Aber solche Sachverhalte auszublenden, ist nicht alles. In Formulierung und Gestus werden bei Jörg Friedrich Täter und Opfer verkehrt, Luftschutzkeller werden zu »Krematorien«, Bombenopfer zu »Ausgerotteten«, die fünfte Gruppe des Bomberkommandos wird zur »Einsatzgruppe«. Nur noch Nazi-Demagogen übertreffen solche Formulierungen, indem sie das Bombardement Dresdens zum eigentlichen Holocaust erklären.

Überhöhte Opferzahlen kursieren im Fall Dresden schon seit längerem. Die aus der Goebbels-Propaganda stammenden Zahlen – an die realistischen Zahlen zwischen 20 000 und 35 000 wurde jeweils eine Null gehängt – wurden jedoch im Spiegel als Schätzungen statt als Lügen erwähnt.

Die Propaganda der ehemaligen DDR verhielt sich da auch nicht anders als die der BRD heute noch. Ministerpräsident Otto Grotewohl erklärte 1952 die Bombardierung Dresdens zum unsinnigen Verbrechen, das dazu gedient habe, der siegreichen Sowjetarmee das weitere Vordringen unmöglich zu machen. In Wahrheit drangen die Sowjets 1942 auf eine Forcierung des Krieges seitens der Alliierten. Als die Schlacht vor Stalingrad zugunsten Deutschlands auszugehen schien, veröffentlichte die Prawda eine Karikatur, die die Briten geißelte: Ihnen wurde vorgeworfen, es versäumt zu haben, durch einen Angriff auf die Deutschen der Roten Armee zur Hilfe zu kommen.

Churchill legte ein Angebot auf den Tisch: die Bombardierung Deutschlands und eine britisch-amerikanische Landung in Nordafrika im Jahr 1942. Ein Vorhaben, das Stalin gefiel, auch aufgrund der bevorstehenden Niederlage Rommels und des Kriegsaustritts Italiens. Stalin regte zudem an, in Deutschland neben Fabriken auch Wohnhäuser zu bombardieren. Noch im Februar 1945 begrüßte der KPD-Führungskader Anton Ackermann die Hilfe, die die schweren Luftangriffe der Alliierten für die Rote Armee bedeuteten.

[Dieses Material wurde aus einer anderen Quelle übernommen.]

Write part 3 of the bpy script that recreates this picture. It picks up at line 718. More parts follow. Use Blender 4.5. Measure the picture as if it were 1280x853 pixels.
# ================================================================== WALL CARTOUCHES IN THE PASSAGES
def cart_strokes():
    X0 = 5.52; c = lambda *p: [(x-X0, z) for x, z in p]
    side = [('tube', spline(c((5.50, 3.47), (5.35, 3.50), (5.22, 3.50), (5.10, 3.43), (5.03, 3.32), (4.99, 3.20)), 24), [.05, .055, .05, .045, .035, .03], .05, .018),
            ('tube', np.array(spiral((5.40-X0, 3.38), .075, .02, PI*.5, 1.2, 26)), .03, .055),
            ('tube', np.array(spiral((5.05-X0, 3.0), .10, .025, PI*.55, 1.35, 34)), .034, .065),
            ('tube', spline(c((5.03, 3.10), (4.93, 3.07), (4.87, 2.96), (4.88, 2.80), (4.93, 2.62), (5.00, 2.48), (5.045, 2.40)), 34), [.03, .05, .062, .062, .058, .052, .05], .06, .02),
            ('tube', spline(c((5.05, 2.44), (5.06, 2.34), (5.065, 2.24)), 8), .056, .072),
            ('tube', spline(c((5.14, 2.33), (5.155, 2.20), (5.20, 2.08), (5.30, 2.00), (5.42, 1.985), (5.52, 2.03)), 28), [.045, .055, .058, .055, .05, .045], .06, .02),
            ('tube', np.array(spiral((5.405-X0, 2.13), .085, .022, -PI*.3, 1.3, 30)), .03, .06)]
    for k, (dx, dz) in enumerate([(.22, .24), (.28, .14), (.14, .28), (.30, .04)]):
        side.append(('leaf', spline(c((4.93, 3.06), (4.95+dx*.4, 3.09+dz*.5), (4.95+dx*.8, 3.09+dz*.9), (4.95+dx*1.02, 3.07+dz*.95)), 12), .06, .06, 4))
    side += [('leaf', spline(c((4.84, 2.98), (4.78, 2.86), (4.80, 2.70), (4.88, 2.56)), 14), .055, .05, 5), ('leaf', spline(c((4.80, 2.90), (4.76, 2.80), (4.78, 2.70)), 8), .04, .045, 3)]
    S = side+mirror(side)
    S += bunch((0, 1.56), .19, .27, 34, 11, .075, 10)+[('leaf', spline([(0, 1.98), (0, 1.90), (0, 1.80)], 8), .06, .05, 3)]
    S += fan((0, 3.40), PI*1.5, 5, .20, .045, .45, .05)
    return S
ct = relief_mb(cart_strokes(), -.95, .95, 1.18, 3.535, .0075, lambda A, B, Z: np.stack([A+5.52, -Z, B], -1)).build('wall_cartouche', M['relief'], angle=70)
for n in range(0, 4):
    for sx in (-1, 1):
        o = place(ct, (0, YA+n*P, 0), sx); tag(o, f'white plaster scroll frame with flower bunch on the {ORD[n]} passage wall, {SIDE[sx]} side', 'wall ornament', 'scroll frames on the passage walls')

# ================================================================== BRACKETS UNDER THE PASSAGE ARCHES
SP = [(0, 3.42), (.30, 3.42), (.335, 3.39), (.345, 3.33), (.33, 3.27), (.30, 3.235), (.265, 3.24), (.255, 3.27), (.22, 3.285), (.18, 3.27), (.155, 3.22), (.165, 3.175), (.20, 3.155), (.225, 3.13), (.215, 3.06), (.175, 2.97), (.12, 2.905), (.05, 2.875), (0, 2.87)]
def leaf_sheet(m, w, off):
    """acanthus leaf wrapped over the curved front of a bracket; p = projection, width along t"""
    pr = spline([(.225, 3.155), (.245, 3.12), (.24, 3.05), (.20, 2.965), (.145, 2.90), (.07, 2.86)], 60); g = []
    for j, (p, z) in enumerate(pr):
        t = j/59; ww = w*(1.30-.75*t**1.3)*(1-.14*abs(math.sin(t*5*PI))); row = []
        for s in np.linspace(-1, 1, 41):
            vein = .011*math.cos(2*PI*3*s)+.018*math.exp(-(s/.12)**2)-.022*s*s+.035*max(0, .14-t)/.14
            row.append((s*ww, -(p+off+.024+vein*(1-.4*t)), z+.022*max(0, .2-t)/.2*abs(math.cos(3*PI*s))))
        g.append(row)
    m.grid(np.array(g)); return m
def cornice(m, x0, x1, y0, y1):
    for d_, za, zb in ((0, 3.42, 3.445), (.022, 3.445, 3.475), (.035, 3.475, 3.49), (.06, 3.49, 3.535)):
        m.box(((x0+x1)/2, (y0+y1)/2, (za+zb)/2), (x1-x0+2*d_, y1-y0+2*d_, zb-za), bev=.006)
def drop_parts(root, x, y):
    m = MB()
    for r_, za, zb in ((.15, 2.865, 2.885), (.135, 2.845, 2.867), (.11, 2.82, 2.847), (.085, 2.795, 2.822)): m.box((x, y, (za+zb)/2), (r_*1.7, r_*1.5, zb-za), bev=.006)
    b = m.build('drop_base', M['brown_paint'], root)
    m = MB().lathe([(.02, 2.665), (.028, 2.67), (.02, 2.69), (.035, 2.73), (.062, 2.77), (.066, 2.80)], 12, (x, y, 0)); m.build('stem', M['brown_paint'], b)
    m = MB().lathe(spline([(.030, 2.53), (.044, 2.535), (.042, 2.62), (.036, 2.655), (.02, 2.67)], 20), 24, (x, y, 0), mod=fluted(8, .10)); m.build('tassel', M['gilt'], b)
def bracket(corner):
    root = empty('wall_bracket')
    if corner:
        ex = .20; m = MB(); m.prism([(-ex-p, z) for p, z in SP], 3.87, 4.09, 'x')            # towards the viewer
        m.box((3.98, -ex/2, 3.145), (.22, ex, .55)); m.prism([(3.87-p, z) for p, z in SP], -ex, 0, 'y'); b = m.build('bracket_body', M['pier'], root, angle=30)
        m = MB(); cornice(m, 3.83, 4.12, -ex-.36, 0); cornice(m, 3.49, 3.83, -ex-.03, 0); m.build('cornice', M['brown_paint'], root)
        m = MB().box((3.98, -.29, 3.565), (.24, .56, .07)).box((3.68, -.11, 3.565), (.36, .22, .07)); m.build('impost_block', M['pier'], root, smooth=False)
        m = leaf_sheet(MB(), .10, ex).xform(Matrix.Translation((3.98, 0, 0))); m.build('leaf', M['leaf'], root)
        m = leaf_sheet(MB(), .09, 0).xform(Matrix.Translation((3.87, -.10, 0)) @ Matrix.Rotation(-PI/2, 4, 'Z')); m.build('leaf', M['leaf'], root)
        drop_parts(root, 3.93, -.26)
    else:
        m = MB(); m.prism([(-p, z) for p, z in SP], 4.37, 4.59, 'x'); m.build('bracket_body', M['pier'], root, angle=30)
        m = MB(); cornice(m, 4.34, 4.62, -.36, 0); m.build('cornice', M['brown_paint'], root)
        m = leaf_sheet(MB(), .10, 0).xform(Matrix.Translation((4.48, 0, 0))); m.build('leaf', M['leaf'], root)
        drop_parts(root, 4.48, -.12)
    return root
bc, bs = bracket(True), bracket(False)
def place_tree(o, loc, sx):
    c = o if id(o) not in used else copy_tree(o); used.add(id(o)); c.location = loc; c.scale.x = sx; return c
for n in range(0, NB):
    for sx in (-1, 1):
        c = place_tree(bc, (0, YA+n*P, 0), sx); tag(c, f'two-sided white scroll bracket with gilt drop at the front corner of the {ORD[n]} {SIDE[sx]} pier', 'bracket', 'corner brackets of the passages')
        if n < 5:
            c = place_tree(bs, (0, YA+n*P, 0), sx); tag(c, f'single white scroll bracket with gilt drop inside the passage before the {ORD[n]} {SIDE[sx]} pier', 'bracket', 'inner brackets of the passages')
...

Richard Overy weist nach, dass erst der Bombenkrieg den – fast bis zum Schluss unsicheren – Sieg der Alliierten ermöglichte. Denn für die Royal Air Force war der Bombenkrieg zunächst einmal eine sehr verlustreiche Sache.

Erst im Frühjahr 1942, nachdem Arthur Harris zum Chef des Bomber Command ernannt wurde, führten die Alliierten Verbesserungen ein, die erst vollendet waren, als in der Nacht vom 13. auf den 14. Februar 1945 die Royal Air Force die bis dahin weitgehend verschonte Stadt Dresden mit großen Bomberverbänden überflog. Der erste Angriff löste einen Feuersturm aus, der die Innenstadt niederbrannte. Hierbei kamen 15 000 bis 30 000 Menschen um, da für den Luftschutz nicht hinreichend gesorgt war. Am folgenden Tage ging ein dritter Angriff auf das Stadtgebiet nieder, der wegen des Wetters und fliegerischer und technischer Pannen wenig erfolgreich war und das Ziel, den Verschiebebahnhof Friedrichstadt, verfehlte.

Wenn die Erinnerungsveranstaltungen vielerorts mit der Warnung vor einem Krieg im Irak verbunden sind, hat das auch mit dem zu tun, was man in Dresden aus der Geschichte lernen möchte.

Gott, so es einen gibt, bewahre uns vor solchen Pazifisten!